STATED TASK
How many of the lines here include "wide"? Answer with a single number.

● ● ● ●

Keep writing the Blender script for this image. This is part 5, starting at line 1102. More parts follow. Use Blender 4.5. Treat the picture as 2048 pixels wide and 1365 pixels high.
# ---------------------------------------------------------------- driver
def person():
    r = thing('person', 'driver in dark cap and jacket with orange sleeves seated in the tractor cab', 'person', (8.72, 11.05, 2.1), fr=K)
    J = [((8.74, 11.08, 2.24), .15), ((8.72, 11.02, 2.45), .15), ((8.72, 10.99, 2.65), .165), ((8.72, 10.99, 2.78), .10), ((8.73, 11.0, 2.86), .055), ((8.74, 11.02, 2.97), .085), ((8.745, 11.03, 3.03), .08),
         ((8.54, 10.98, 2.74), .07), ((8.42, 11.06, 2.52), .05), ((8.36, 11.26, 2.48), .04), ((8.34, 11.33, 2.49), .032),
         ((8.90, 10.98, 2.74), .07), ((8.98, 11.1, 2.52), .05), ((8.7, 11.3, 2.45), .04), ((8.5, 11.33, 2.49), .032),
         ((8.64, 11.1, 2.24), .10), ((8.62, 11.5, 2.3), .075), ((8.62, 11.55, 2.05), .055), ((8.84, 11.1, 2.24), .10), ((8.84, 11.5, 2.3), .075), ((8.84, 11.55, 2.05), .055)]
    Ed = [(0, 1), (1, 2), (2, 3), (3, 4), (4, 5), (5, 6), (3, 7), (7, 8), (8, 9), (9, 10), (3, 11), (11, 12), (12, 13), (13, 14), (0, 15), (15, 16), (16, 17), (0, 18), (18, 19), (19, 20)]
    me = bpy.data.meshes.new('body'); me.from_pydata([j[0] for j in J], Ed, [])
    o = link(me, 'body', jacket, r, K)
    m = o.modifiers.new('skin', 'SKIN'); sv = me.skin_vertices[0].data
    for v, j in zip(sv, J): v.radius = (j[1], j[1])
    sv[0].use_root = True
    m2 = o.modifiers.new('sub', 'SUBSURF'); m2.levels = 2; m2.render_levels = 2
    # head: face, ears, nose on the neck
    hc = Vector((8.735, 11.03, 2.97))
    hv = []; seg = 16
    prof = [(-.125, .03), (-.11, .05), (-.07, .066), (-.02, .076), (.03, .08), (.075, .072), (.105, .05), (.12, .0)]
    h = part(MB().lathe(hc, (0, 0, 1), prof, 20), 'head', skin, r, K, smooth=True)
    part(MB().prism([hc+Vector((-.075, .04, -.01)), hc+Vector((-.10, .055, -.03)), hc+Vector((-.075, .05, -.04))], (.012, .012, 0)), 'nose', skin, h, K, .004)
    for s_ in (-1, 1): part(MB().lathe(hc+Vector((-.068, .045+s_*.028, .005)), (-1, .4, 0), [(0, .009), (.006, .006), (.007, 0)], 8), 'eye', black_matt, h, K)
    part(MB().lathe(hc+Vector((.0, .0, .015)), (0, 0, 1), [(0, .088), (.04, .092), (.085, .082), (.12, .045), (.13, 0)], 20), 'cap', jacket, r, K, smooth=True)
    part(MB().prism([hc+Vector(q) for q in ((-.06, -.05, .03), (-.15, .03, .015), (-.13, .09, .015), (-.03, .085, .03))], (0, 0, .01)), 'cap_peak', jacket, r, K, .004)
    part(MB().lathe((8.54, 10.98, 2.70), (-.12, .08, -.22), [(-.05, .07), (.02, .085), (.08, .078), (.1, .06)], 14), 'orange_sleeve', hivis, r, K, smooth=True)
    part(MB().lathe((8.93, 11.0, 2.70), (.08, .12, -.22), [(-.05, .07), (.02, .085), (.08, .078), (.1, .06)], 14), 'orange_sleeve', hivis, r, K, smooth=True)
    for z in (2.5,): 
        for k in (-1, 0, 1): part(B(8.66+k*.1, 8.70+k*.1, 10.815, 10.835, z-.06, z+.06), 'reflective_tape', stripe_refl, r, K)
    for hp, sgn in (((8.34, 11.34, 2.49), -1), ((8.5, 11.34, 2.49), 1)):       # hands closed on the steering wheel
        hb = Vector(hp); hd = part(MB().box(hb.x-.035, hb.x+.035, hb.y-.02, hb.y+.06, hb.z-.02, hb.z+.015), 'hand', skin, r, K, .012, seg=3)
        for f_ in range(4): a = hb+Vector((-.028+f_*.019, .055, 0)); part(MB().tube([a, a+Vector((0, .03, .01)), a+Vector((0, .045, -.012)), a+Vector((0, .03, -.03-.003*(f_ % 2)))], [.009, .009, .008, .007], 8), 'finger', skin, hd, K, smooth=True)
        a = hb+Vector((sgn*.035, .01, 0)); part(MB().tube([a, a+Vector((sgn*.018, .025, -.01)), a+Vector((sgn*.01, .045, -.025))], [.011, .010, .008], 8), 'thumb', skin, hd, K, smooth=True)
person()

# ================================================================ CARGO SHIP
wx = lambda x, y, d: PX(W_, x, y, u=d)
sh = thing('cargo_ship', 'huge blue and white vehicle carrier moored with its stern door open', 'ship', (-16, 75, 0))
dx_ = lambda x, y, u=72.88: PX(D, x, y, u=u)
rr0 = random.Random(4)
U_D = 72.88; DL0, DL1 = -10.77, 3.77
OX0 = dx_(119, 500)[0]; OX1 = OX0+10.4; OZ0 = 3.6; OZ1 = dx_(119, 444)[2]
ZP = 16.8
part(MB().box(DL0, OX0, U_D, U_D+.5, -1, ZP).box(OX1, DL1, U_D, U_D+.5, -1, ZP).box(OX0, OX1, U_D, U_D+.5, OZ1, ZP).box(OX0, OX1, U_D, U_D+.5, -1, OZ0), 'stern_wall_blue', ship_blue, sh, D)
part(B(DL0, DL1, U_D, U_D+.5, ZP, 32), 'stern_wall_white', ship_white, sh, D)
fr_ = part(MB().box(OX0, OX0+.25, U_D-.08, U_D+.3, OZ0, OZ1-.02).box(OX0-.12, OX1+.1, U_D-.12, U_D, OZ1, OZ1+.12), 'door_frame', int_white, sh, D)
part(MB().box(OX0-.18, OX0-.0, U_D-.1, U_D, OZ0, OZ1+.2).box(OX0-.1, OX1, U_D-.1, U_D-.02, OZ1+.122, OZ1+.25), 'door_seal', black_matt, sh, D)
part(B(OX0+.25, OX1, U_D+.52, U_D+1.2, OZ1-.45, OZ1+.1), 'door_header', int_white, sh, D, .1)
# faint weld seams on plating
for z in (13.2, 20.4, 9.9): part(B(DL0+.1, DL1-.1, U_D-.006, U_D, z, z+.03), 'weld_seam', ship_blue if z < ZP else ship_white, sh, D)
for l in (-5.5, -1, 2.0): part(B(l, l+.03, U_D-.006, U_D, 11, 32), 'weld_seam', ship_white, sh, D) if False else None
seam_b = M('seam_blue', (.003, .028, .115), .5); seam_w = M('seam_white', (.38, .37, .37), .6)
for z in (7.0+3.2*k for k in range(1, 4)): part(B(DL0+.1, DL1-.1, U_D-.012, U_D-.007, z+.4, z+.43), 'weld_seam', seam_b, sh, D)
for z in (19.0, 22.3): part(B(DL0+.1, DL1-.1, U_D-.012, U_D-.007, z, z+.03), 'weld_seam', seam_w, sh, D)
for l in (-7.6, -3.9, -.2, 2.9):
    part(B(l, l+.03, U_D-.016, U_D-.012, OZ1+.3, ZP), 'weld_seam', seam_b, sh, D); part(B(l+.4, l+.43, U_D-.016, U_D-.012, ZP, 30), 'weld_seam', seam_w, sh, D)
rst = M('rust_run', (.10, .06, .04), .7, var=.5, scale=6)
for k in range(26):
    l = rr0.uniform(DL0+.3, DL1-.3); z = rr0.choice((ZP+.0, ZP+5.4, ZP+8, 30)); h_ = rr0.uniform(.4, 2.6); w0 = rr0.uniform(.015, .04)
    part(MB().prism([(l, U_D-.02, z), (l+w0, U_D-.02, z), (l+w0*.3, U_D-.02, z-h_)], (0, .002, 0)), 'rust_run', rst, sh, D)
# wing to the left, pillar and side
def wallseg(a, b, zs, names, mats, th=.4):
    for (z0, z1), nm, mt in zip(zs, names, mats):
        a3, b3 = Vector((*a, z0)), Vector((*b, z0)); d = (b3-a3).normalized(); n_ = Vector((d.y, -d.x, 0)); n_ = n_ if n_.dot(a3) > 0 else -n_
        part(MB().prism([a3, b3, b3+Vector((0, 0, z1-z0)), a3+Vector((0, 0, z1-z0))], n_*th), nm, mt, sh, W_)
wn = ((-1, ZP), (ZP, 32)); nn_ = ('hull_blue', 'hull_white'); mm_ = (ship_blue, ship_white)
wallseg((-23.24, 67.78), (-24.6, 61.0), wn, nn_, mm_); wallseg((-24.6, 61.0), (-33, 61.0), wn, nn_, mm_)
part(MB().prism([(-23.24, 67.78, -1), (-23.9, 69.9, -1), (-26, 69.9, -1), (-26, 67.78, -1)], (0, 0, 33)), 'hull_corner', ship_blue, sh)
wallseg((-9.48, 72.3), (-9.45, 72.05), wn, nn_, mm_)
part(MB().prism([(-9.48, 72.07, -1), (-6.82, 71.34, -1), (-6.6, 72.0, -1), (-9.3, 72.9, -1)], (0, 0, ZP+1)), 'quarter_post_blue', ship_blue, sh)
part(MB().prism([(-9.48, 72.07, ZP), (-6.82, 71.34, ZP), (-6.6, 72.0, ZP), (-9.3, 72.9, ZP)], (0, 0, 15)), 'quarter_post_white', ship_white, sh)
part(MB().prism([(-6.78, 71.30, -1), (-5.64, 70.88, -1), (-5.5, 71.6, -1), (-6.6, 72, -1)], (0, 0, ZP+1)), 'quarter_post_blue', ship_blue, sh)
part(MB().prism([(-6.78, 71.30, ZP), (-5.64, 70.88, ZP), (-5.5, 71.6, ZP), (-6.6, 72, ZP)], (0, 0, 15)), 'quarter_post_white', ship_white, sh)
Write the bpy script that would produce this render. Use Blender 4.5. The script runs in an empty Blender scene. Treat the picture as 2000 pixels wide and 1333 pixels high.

● ● ● ●

SOLVED EXERCISE
2